* EXERCISE REQUIREMENTS
Copy out all the lines exactly. Omit pictures.

:: SUPPLIED MATERIAL

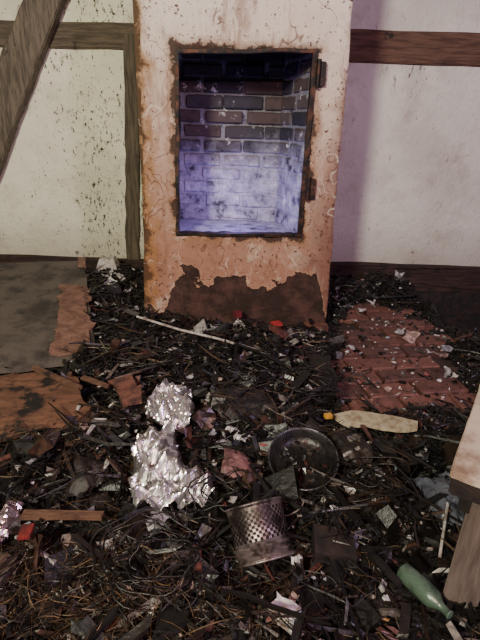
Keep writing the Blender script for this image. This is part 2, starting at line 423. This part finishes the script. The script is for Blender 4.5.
# ---------------- scatter ----------------
def clear(x,y,keep=.05):
    k=np.ones(len(x),bool)
    for cx,cy,r in CLEAR: k&=((x-cx)**2+(y-cy)**2)>r*r*.85
    return k|(rng.random(len(x))<keep)
def samp(n,near=1.6,patch_keep=.10,m=.03):
    xs_=rng.uniform(-2.3,2.1,n*6); ys_=.35+(3.30-m-.35)*rng.random(n*6)**near
    ok=~((xs_>PX-.02-m)&(ys_>PY-.03-m))&~((xs_>-.58-m)&(xs_<.53+m)&(ys_>2.47-m))
    k=pmv(xs_,ys_); ok&=rng.random(n*6)>k*(1-patch_keep)
    ok&=clear(xs_,ys_)
    return xs_[ok][:n],ys_[ok][:n]
def rotm(n,tilt):
    az=rng.uniform(0,2*np.pi,n); tx=rng.normal(0,tilt,n); ty=rng.normal(0,tilt,n)
    ca,sa=np.cos(az),np.sin(az); cx,sx=np.cos(tx),np.sin(tx); cy,sy=np.cos(ty),np.sin(ty)
    Rz=np.zeros((n,3,3));Rz[:,0,0]=ca;Rz[:,0,1]=-sa;Rz[:,1,0]=sa;Rz[:,1,1]=ca;Rz[:,2,2]=1
    Rx=np.zeros((n,3,3));Rx[:,0,0]=1;Rx[:,1,1]=cx;Rx[:,1,2]=-sx;Rx[:,2,1]=sx;Rx[:,2,2]=cx
    Ry=np.zeros((n,3,3));Ry[:,1,1]=1;Ry[:,0,0]=cy;Ry[:,0,2]=sy;Ry[:,2,0]=-sy;Ry[:,2,2]=cy
    return Rz@Rx@Ry
BV=np.array([[-1,-1,-1],[1,-1,-1],[1,1,-1],[-1,1,-1],[-1,-1,1],[1,-1,1],[1,1,1],[-1,1,1]])*.5
BF=np.array([[0,3,2,1],[4,5,6,7],[0,1,5,4],[1,2,6,5],[2,3,7,6],[3,0,4,7]])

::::

* ANSWER TO THIS EXERCISE
Keep writing the Blender script for this image. This is part 2, starting at line 423. This part finishes the script. The script is for Blender 4.5.
# ---------------- scatter ----------------
def clear(x,y,keep=.05):
    k=np.ones(len(x),bool)
    for cx,cy,r in CLEAR: k&=((x-cx)**2+(y-cy)**2)>r*r*.85
    return k|(rng.random(len(x))<keep)
def samp(n,near=1.6,patch_keep=.10,m=.03):
    xs_=rng.uniform(-2.3,2.1,n*6); ys_=.35+(3.30-m-.35)*rng.random(n*6)**near
    ok=~((xs_>PX-.02-m)&(ys_>PY-.03-m))&~((xs_>-.58-m)&(xs_<.53+m)&(ys_>2.47-m))
    k=pmv(xs_,ys_); ok&=rng.random(n*6)>k*(1-patch_keep)
    ok&=clear(xs_,ys_)
    return xs_[ok][:n],ys_[ok][:n]
def rotm(n,tilt):
    az=rng.uniform(0,2*np.pi,n); tx=rng.normal(0,tilt,n); ty=rng.normal(0,tilt,n)
    ca,sa=np.cos(az),np.sin(az); cx,sx=np.cos(tx),np.sin(tx); cy,sy=np.cos(ty),np.sin(ty)
    Rz=np.zeros((n,3,3));Rz[:,0,0]=ca;Rz[:,0,1]=-sa;Rz[:,1,0]=sa;Rz[:,1,1]=ca;Rz[:,2,2]=1
    Rx=np.zeros((n,3,3));Rx[:,0,0]=1;Rx[:,1,1]=cx;Rx[:,1,2]=-sx;Rx[:,2,1]=sx;Rx[:,2,2]=cx
    Ry=np.zeros((n,3,3));Ry[:,1,1]=1;Ry[:,0,0]=cy;Ry[:,0,2]=sy;Ry[:,2,0]=-sy;Ry[:,2,2]=cy
    return Rz@Rx@Ry
BV=np.array([[-1,-1,-1],[1,-1,-1],[1,1,-1],[-1,1,-1],[-1,-1,1],[1,-1,1],[1,1,1],[-1,1,1]])*.5
BF=np.array([[0,3,2,1],[4,5,6,7],[0,1,5,4],[1,2,6,5],[2,3,7,6],[3,0,4,7]])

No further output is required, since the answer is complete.